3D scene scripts
· · · ·

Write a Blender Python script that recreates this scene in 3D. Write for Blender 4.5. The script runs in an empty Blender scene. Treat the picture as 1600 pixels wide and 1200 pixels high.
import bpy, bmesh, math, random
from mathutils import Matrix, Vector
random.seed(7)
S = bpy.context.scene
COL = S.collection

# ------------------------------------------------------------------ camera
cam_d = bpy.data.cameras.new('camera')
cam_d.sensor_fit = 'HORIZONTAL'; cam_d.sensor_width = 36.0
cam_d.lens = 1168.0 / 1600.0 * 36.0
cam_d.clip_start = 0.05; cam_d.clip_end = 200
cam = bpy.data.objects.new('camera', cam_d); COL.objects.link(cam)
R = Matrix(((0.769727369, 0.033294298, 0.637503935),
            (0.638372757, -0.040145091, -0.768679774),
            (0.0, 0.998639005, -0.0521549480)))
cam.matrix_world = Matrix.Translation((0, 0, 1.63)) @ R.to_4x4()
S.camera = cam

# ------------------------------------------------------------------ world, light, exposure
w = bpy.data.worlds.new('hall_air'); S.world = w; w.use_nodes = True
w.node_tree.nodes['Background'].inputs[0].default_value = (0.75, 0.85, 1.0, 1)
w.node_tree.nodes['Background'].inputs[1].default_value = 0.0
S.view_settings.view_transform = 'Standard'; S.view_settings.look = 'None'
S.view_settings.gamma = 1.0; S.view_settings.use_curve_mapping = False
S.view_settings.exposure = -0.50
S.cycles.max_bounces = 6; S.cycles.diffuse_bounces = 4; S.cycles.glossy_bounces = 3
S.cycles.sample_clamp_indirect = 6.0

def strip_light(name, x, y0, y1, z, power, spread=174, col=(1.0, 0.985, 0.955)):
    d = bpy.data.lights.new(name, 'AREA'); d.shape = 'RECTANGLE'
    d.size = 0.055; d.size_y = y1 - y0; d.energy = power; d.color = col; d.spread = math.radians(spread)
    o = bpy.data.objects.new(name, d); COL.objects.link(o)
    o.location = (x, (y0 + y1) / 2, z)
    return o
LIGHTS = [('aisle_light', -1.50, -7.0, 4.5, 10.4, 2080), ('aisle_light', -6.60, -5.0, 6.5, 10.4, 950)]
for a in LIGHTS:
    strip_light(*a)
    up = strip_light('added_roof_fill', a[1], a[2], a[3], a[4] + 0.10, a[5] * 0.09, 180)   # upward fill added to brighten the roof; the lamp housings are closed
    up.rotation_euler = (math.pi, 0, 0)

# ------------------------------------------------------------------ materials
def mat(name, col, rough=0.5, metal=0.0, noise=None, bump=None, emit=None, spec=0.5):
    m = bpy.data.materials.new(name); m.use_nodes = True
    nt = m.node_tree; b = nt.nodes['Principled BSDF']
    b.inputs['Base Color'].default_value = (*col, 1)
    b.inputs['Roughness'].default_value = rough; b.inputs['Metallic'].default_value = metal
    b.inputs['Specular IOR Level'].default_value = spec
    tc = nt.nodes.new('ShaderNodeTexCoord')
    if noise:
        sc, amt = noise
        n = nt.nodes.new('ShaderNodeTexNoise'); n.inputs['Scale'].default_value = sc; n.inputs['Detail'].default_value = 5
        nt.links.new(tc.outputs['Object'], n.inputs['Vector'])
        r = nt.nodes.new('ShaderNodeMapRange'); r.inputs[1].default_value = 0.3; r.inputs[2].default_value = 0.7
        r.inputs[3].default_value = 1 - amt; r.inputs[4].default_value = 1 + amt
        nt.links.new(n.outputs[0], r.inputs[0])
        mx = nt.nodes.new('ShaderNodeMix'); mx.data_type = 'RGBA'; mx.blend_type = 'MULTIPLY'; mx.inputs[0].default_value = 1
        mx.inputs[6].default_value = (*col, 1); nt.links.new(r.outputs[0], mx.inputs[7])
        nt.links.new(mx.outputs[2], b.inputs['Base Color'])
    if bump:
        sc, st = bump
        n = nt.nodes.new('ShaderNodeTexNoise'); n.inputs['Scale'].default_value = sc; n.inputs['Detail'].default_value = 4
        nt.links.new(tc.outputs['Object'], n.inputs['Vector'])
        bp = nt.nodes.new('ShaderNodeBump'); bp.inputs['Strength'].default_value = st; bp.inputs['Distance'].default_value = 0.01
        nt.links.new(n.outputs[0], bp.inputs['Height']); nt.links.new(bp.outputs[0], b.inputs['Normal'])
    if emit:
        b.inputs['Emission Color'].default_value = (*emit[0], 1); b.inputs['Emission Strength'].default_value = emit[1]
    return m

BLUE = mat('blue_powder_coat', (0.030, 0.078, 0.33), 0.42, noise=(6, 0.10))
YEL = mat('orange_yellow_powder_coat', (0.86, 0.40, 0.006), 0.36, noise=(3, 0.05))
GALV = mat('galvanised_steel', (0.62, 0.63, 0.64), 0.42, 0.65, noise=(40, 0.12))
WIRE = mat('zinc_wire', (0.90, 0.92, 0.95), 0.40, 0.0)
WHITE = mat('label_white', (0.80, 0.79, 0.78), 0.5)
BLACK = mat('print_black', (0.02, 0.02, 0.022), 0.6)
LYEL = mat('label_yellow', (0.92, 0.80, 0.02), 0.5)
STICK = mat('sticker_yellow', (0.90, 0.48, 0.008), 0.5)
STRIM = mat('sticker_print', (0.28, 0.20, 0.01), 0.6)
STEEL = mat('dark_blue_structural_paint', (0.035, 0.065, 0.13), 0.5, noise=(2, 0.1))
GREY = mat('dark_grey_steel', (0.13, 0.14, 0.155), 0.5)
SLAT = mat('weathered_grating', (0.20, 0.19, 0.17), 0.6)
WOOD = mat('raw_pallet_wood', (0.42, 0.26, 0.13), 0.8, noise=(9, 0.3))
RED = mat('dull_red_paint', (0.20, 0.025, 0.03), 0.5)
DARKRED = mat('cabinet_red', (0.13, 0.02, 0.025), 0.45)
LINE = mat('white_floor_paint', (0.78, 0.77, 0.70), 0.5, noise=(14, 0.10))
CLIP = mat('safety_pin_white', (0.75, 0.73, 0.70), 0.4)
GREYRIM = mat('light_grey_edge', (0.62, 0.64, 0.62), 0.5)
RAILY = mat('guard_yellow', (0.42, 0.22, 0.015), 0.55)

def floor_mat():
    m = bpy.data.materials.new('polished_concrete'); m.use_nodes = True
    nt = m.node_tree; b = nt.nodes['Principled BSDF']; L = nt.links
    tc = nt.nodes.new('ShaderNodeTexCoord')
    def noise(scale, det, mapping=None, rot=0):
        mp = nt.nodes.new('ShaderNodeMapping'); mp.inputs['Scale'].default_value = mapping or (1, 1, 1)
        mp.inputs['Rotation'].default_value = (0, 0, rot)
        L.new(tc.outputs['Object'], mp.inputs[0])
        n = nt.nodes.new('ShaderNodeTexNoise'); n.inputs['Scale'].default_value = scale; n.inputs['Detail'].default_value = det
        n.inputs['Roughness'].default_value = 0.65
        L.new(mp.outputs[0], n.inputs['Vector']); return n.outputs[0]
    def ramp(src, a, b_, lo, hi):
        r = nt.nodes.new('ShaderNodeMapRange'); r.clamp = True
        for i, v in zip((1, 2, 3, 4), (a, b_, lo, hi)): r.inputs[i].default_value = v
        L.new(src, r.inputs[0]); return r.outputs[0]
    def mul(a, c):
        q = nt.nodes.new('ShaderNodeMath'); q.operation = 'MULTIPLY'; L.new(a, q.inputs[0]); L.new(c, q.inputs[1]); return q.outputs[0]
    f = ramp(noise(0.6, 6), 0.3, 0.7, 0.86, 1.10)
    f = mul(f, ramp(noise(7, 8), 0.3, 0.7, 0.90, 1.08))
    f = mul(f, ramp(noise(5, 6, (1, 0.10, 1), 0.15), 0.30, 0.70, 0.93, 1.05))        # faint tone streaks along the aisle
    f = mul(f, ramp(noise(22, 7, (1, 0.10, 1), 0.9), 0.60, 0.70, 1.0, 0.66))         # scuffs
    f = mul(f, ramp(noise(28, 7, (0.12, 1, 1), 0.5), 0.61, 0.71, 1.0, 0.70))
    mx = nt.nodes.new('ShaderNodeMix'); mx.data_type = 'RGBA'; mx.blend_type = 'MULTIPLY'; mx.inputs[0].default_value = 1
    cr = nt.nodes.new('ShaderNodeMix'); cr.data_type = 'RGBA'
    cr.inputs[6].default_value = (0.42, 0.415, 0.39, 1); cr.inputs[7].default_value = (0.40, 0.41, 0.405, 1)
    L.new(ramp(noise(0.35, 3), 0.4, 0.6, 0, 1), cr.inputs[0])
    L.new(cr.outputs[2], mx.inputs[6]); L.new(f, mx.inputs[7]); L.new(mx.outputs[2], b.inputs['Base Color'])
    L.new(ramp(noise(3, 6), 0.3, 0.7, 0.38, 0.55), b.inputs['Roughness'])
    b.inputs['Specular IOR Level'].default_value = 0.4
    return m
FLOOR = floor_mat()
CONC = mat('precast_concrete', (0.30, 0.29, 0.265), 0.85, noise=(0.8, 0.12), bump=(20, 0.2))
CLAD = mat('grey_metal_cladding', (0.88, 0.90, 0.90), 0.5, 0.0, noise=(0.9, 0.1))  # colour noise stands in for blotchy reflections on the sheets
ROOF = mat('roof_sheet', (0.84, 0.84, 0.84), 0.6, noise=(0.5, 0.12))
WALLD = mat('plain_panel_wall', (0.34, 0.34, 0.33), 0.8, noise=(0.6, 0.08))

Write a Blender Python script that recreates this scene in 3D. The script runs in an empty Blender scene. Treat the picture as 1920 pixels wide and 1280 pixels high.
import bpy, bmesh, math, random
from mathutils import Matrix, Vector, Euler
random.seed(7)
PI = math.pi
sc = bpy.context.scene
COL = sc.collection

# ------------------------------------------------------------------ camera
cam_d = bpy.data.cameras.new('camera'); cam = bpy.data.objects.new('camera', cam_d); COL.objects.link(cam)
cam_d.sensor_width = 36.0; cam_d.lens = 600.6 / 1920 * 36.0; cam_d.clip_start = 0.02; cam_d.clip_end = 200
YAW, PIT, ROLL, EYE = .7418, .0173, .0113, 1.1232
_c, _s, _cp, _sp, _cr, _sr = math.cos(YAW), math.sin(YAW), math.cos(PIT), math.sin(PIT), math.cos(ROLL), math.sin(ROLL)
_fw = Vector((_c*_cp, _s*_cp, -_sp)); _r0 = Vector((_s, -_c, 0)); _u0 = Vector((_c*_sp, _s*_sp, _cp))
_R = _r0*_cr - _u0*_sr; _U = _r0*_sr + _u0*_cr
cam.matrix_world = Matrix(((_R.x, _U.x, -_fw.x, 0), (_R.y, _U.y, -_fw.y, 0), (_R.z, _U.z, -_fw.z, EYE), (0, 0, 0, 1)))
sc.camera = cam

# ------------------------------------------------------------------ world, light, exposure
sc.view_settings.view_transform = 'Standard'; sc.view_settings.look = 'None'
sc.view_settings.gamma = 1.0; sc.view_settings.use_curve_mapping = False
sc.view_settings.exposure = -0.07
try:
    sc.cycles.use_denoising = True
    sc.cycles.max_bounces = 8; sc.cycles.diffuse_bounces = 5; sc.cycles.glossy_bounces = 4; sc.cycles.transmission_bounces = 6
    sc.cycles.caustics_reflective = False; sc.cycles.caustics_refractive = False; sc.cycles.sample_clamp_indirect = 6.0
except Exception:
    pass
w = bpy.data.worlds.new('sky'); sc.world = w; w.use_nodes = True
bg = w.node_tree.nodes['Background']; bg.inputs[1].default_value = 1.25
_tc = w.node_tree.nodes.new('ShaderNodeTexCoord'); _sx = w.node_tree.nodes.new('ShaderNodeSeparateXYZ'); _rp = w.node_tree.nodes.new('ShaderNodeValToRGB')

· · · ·

From the first line of the data through the line with "S.cycles.sample_clamp_indirect = 6.0", quote each line exactly and add nothing else.

Write a Blender Python script that recreates this scene in 3D. Write for Blender 4.5. The script runs in an empty Blender scene. Treat the picture as 1600 pixels wide and 1200 pixels high.
import bpy, bmesh, math, random
from mathutils import Matrix, Vector
random.seed(7)
S = bpy.context.scene
COL = S.collection

# ------------------------------------------------------------------ camera
cam_d = bpy.data.cameras.new('camera')
cam_d.sensor_fit = 'HORIZONTAL'; cam_d.sensor_width = 36.0
cam_d.lens = 1168.0 / 1600.0 * 36.0
cam_d.clip_start = 0.05; cam_d.clip_end = 200
cam = bpy.data.objects.new('camera', cam_d); COL.objects.link(cam)
R = Matrix(((0.769727369, 0.033294298, 0.637503935),
            (0.638372757, -0.040145091, -0.768679774),
            (0.0, 0.998639005, -0.0521549480)))
cam.matrix_world = Matrix.Translation((0, 0, 1.63)) @ R.to_4x4()
S.camera = cam

# ------------------------------------------------------------------ world, light, exposure
w = bpy.data.worlds.new('hall_air'); S.world = w; w.use_nodes = True
w.node_tree.nodes['Background'].inputs[0].default_value = (0.75, 0.85, 1.0, 1)
w.node_tree.nodes['Background'].inputs[1].default_value = 0.0
S.view_settings.view_transform = 'Standard'; S.view_settings.look = 'None'
S.view_settings.gamma = 1.0; S.view_settings.use_curve_mapping = False
S.view_settings.exposure = -0.50
S.cycles.max_bounces = 6; S.cycles.diffuse_bounces = 4; S.cycles.glossy_bounces = 3
S.cycles.sample_clamp_indirect = 6.0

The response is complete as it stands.